#### The request
Copy down all of the data underneath, exactly as shown.

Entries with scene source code
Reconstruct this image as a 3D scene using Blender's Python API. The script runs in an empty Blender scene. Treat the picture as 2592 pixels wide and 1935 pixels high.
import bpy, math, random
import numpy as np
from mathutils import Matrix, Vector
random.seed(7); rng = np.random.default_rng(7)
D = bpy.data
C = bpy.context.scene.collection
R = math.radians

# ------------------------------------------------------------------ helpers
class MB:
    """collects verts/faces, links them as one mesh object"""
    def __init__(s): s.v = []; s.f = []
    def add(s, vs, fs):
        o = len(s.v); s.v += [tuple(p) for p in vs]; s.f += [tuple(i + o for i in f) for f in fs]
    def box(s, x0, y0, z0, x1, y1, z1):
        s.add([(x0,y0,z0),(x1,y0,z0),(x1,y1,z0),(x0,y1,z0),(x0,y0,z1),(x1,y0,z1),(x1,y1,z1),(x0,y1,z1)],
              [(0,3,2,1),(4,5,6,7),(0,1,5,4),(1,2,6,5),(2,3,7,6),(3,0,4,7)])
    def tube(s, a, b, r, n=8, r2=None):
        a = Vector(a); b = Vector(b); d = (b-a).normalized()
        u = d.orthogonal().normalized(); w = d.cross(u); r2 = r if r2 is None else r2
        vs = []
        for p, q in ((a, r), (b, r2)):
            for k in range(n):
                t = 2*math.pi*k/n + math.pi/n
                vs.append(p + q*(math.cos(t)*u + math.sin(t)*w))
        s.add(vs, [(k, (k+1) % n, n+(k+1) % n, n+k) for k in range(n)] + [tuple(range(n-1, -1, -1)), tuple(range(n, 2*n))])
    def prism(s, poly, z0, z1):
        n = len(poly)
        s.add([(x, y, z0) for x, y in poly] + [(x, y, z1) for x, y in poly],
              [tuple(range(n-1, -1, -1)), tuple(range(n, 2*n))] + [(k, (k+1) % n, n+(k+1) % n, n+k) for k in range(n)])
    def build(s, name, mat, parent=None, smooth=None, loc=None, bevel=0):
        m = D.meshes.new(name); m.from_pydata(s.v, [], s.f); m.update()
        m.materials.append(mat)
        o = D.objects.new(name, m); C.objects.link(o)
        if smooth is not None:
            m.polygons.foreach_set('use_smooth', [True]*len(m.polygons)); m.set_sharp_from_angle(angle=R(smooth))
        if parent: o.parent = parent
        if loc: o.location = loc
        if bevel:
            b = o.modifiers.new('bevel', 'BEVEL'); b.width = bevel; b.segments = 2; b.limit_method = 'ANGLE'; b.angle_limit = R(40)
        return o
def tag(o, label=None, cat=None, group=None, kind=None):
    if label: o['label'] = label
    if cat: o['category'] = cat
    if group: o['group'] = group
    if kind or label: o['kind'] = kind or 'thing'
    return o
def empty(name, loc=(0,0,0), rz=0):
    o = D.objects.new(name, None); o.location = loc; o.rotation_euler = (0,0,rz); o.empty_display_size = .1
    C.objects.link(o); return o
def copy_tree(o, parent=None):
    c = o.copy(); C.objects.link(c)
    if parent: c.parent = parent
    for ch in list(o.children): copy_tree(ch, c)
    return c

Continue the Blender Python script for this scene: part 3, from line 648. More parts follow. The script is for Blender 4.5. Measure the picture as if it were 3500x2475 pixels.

#### Completed task
Reconstruct this image as a 3D scene using Blender's Python API. The script runs in an empty Blender scene. Treat the picture as 2592 pixels wide and 1935 pixels high.
import bpy, math, random
import numpy as np
from mathutils import Matrix, Vector
random.seed(7); rng = np.random.default_rng(7)
D = bpy.data
C = bpy.context.scene.collection
R = math.radians

# ------------------------------------------------------------------ helpers
class MB:
    """collects verts/faces, links them as one mesh object"""
    def __init__(s): s.v = []; s.f = []
    def add(s, vs, fs):
        o = len(s.v); s.v += [tuple(p) for p in vs]; s.f += [tuple(i + o for i in f) for f in fs]
    def box(s, x0, y0, z0, x1, y1, z1):
        s.add([(x0,y0,z0),(x1,y0,z0),(x1,y1,z0),(x0,y1,z0),(x0,y0,z1),(x1,y0,z1),(x1,y1,z1),(x0,y1,z1)],
              [(0,3,2,1),(4,5,6,7),(0,1,5,4),(1,2,6,5),(2,3,7,6),(3,0,4,7)])
    def tube(s, a, b, r, n=8, r2=None):
        a = Vector(a); b = Vector(b); d = (b-a).normalized()
        u = d.orthogonal().normalized(); w = d.cross(u); r2 = r if r2 is None else r2
        vs = []
        for p, q in ((a, r), (b, r2)):
            for k in range(n):
                t = 2*math.pi*k/n + math.pi/n
                vs.append(p + q*(math.cos(t)*u + math.sin(t)*w))
        s.add(vs, [(k, (k+1) % n, n+(k+1) % n, n+k) for k in range(n)] + [tuple(range(n-1, -1, -1)), tuple(range(n, 2*n))])
    def prism(s, poly, z0, z1):
        n = len(poly)
        s.add([(x, y, z0) for x, y in poly] + [(x, y, z1) for x, y in poly],
              [tuple(range(n-1, -1, -1)), tuple(range(n, 2*n))] + [(k, (k+1) % n, n+(k+1) % n, n+k) for k in range(n)])
    def build(s, name, mat, parent=None, smooth=None, loc=None, bevel=0):
        m = D.meshes.new(name); m.from_pydata(s.v, [], s.f); m.update()
        m.materials.append(mat)
        o = D.objects.new(name, m); C.objects.link(o)
        if smooth is not None:
            m.polygons.foreach_set('use_smooth', [True]*len(m.polygons)); m.set_sharp_from_angle(angle=R(smooth))
        if parent: o.parent = parent
        if loc: o.location = loc
        if bevel:
            b = o.modifiers.new('bevel', 'BEVEL'); b.width = bevel; b.segments = 2; b.limit_method = 'ANGLE'; b.angle_limit = R(40)
        return o
def tag(o, label=None, cat=None, group=None, kind=None):
    if label: o['label'] = label
    if cat: o['category'] = cat
    if group: o['group'] = group
    if kind or label: o['kind'] = kind or 'thing'
    return o
def empty(name, loc=(0,0,0), rz=0):
    o = D.objects.new(name, None); o.location = loc; o.rotation_euler = (0,0,rz); o.empty_display_size = .1
    C.objects.link(o); return o
def copy_tree(o, parent=None):
    c = o.copy(); C.objects.link(c)
    if parent: c.parent = parent
    for ch in list(o.children): copy_tree(ch, c)
    return c

Continue the Blender Python script for this scene: part 3, from line 648. More parts follow. The script is for Blender 4.5. Measure the picture as if it were 3500x2475 pixels.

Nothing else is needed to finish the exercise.